Some “very fine people” murdered James Chaney, Andrew Goodman and Michael Schwerner in 1964, when they were registering voters as part of Freedom Summer in Mississippi.

Chaney, 21 at the time of his death, was an African American and a Mississippi native. Goodman and Schwerner, respectively 20 and 25, were Jewish New Yorkers who had volunteered to spend the summer on a Mississippi voter registration drive organized by CORE (Congress on Racial Equality), along with thousands of other northern whites, an estimated half of whom were Jewish.

In an absolutely sincere sense, they died al-kiddush haShem, as martyrs who were sanctifying the name of the Holy One.

Every year at Yom Kippor, the traditional liturgy recounts Rabbi Avika and the other martyrs who were killed by the Romans for holding fast to Torah, even as ruling authorities denied the values of Torah and those who live it.

So too James Chaney, Andrew Goodman and Michael Schwerner were killed by America’s racists for their commitment to the radical teaching that everyone was an expression of the Holy One, including America’s poor, despised and disenfranchised.

While we remember and honor the memories of those who gave their lives for these efforts, there were thousands of others, who contributed in far more modest ways to make America a more just place.
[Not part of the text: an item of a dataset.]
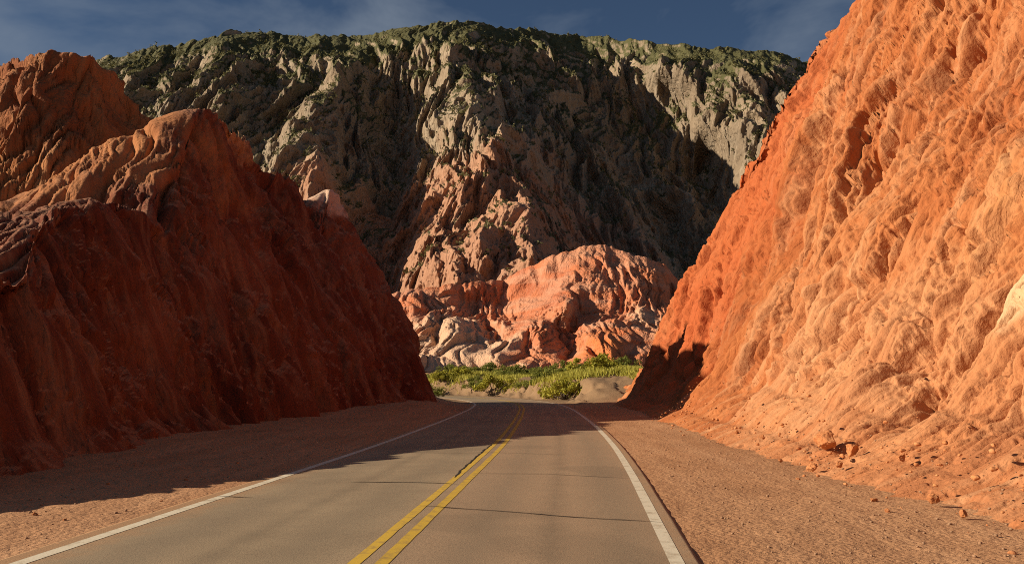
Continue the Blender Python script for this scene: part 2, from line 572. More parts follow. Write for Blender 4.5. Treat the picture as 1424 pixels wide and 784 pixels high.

Those were regular, everyday people, with jobs, responsibilities, mortgages and the like. People a lot like you and me.

We are now in the midst of an effort to revive the Poor People’s Campaign, the effort that Martin Luther King, Bayard Rustin and others though was the natural evolution of the Civil Rights Campaign that martyred Chaney, Goodman and Schwermer.

Here at BHA, we’ve heard the New York State Chair of the Campaign speak, many of us have traveled to New York to hear Reverend William Barber speak, and now I hope you’ll join me and Cantor Ellen in Albany on June 11.

The mechanisms of oppression are marginally more hidden than they were in the 1960’s - there are few actual lynch mobs anymore and blacks, Jews and other minorities are rarely barred from participation in public life explicitly because of their racial, religious or gender identity.

And yet the work for which Chaney, Goodman, Schwerner and so many others gave their lives is far from done. The Poor People’s Campaign is trying to move that work forward, and I hope you’ll join us.

May we never be tested as they were, and may we merit to move their work forward.